Google versus EU: Neuer Druck aus Brüssel

Google sollte EU-Untersuchung ernst nehmen

Doch die Argumentation von Singhal geht am Kern der Vorwürfe vorbei: Nicht Googles Grösse nimmt die EU hier als Grund zum Vorwurf, sondern den Einsatz seiner Marktmacht, um eigene Angebote zu pushen. Dies gilt auch und vor allem für das Handy-Betriebssystem Android. Hier ist ebenfalls weniger der enorme Marktanteil von über 70 Prozent das Problem, sondern die zunehmende Integration eigener Dienste. Google wird seitens der EU-Kommission vorgeworfen, den Handyherstellern scharfe Vorgaben zu machen, mit welchen Apps sie ihre Geräte ausliefern müssen.
Welche Folgen das konkret haben kann, merkten Millionen Nutzer beim Wechsel von der Betriebssystem-Version 4 auf die Version 5, besser bekannt als Kitkat: Um ein Android-Handy sinnvoll nutzen zu ­können, wird ein Gmail-Konto von Google benötigt. Dafür war auch bisher schon ein Gmail-Client vorinstalliert - und ein ­anderer Mail-Client, mit dem der Nutzer seine sonstigen Postfächer verwalten konnte. Wer wollte, konnte bislang also die Nutzung von Gmail auf die Fälle beschränken, die tatsächlich mit dem Smartphone zu tun hatten, etwa den Kauf einer App. Das wird seit Kitkat schwerer: Google hat nämlich beide Mail-Clients zu einem zusammengefasst - wer Gmail nicht nutzen möchte, hat es dennoch immer im Blick. Auch der persönliche Assistent Google Now, ein wichtiger Baustein in Googles Wearable-Strategie, liefert derzeit fast ausschliesslich Google-Inhalte aus.
Wie es anders gehen kann, zeigt Apple: Beim Marktstart im April gab es für die Apple Watch bereits über 1.000 Apps, entwickelt von Unternehmen rund um den Erdball. Auch wenn Google angesichts der EU-Untersuchungen nach aussen Gelassenheit demonstriert - auf die ­leichte Schulter dürfte man diese nicht nehmen, vermutet Michael Carrier, Jura-Professor an der Rutgers School of Law in New Jersey in ­einem Interview mit dem "Wall Street Journal": "Sehr viele Länder beobachten Google genau, weil das Unternehmen so gross und erfolgreich ist.

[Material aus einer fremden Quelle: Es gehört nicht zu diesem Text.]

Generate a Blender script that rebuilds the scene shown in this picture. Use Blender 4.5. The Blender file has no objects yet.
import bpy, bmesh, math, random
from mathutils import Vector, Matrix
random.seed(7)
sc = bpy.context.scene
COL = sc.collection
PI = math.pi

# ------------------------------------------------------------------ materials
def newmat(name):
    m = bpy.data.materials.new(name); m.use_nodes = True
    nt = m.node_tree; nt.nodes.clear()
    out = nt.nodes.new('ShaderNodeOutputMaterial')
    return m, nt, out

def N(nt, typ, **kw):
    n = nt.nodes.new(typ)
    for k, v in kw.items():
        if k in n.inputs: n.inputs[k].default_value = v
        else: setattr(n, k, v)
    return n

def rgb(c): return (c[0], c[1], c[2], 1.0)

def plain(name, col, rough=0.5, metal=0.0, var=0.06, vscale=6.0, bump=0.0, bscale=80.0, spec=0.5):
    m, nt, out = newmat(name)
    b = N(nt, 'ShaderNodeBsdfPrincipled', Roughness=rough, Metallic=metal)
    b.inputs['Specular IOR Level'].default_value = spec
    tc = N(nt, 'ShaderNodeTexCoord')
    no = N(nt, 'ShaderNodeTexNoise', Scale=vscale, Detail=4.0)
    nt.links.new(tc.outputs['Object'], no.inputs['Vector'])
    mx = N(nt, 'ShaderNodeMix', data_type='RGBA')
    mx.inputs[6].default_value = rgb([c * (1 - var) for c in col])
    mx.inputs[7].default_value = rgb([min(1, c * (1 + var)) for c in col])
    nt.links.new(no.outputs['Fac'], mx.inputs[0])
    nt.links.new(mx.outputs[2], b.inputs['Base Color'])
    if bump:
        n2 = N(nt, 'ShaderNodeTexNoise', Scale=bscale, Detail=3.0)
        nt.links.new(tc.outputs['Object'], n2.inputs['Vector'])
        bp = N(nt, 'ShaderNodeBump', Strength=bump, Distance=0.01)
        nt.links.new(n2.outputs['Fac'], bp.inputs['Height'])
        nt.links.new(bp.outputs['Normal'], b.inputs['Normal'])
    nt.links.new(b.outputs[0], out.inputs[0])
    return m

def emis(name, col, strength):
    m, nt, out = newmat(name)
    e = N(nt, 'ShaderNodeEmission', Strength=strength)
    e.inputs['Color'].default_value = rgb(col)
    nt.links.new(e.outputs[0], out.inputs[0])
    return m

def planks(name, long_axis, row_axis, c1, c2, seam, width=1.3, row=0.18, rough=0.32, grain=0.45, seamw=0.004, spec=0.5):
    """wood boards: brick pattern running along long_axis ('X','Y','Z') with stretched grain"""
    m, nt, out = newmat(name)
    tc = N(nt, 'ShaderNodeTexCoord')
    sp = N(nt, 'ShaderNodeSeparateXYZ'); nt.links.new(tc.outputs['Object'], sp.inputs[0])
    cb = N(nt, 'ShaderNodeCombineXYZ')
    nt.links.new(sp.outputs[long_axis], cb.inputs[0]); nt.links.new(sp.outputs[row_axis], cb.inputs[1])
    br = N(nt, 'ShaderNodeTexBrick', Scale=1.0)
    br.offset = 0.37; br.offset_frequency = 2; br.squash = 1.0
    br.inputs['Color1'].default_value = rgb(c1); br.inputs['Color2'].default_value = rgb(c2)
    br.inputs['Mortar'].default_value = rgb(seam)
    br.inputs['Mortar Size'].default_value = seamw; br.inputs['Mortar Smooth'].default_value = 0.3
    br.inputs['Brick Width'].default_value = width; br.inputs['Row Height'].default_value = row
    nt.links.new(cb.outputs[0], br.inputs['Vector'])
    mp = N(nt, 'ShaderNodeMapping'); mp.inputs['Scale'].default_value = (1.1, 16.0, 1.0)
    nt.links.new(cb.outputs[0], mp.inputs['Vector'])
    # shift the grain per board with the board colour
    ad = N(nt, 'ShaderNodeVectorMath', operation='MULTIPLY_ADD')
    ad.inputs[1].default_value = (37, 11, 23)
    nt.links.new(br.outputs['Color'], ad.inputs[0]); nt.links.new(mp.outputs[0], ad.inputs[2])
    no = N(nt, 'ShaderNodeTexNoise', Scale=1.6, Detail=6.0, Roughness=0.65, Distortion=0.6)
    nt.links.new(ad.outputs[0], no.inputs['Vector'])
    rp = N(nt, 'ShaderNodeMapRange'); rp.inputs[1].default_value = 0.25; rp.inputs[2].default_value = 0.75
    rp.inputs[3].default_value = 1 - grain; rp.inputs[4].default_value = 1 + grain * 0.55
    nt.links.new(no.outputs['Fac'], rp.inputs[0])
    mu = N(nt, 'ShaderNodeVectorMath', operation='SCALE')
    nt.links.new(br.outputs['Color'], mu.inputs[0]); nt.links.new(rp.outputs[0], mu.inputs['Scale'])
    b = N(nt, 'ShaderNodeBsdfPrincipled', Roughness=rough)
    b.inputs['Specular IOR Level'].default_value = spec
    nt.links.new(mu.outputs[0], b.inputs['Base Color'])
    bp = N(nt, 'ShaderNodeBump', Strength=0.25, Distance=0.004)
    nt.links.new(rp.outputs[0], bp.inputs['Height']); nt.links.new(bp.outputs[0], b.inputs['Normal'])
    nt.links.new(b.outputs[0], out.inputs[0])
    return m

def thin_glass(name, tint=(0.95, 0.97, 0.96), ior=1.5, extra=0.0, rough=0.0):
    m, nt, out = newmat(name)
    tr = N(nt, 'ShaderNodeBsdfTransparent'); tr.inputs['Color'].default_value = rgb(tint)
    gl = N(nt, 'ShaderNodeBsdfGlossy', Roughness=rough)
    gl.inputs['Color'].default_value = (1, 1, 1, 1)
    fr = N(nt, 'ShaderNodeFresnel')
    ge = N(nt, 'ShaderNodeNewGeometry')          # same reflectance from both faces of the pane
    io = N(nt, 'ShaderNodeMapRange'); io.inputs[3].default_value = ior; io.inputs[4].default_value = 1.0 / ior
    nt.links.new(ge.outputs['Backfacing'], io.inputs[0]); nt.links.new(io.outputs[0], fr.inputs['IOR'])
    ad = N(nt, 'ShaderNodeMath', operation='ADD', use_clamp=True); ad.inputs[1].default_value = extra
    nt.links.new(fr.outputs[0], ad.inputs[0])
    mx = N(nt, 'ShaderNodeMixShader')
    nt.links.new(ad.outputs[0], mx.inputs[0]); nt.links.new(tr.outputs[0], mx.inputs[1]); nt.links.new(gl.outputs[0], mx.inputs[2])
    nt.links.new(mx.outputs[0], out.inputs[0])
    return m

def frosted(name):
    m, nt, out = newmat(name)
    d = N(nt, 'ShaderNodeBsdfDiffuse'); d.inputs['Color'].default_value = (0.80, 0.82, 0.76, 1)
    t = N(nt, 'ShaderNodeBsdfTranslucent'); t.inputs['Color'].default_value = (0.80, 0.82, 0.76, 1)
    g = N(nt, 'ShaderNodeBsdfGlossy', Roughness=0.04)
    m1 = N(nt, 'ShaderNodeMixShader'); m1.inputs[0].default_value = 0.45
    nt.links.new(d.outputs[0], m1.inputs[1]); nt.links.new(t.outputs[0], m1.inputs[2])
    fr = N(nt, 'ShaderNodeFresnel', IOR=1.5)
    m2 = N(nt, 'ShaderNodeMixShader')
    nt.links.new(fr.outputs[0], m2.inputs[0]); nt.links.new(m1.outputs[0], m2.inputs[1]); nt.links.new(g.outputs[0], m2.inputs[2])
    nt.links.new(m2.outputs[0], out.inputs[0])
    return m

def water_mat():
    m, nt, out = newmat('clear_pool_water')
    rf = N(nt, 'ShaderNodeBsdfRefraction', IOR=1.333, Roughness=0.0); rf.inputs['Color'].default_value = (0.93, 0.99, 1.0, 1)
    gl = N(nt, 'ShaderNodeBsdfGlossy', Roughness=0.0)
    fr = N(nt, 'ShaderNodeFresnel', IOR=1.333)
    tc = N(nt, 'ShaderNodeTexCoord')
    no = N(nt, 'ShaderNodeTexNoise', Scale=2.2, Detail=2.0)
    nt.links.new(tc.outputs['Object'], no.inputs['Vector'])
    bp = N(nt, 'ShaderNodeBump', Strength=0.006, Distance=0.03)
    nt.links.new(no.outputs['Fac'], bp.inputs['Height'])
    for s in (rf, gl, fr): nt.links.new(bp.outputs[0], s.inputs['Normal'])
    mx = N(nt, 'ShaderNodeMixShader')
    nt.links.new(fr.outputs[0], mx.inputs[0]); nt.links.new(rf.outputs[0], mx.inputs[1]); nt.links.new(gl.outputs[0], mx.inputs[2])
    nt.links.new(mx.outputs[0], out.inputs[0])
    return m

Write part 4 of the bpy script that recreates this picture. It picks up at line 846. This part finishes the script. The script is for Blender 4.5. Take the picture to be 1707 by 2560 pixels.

Mit dem Erfolg kommt der prüfende Blick."
Für den Internet-Unternehmer Ibrahim Evsan, der unter anderem mit dem Video-Portal Sevenload einen Versuch startete, eine Konkurrenz zu Youtube aufzubauen, hat das Quasi-Monopol von Google auch seine guten Seiten: "Wenn es Google nicht gäbe, wäre Suchmaschinenoptimierung viel aufwendiger, weil man auf jede Suchmaschine anders optimieren müsste. Das Google-Monopol macht SEOs die Arbeit leichter." Für Evsan ist die Dominanz der US-Konzerne im Netz die Folge verfehlter EU-Politik.
Journalistik-Professor Jeff Jarvis, der in Deutschland mit seinem Buch "Was ­würde Google tun" bekannt wurde, beklagt hingegen europäischen Protektionismus. Dem österreichischen Nachrichtenmagazin "Profil" sagte er: "Das höre ich in ­Europa ständig: Google ist zu gross. Aber was heisst das? Und wer hat Google grossgemacht? Die Europäer!"
Jarvis vermutet in den EU-Untersuchungen ein Einknicken der Kommission vor den Interessen deutscher Medienunternehmen, allen voran Axel Springer. Das grösste Medienhaus Europas wird nicht müde, von Google eine Kompensation für die Inhalte zu fordern, auf denen die Relevanz der Suchmaschine aufbaut.
Durch massive Lobbyarbeit war es Springer gelungen, 2013 das Leistungsschutzrecht durchzusetzen. Damit war zumindest im Prinzip festgeschrieben, dass Content-Anbieter einen Anspruch auf Vergütung ihrer Inhalte haben, wenn Aggregatoren wie Google sie nutzen.
Um dieses Ziel zu erreichen, haben bereits mehrere deutsche Verlage Beschwerde beim Bundeskartellamt eingereicht und verlangen Geld für Inhalte, die Google verwendet.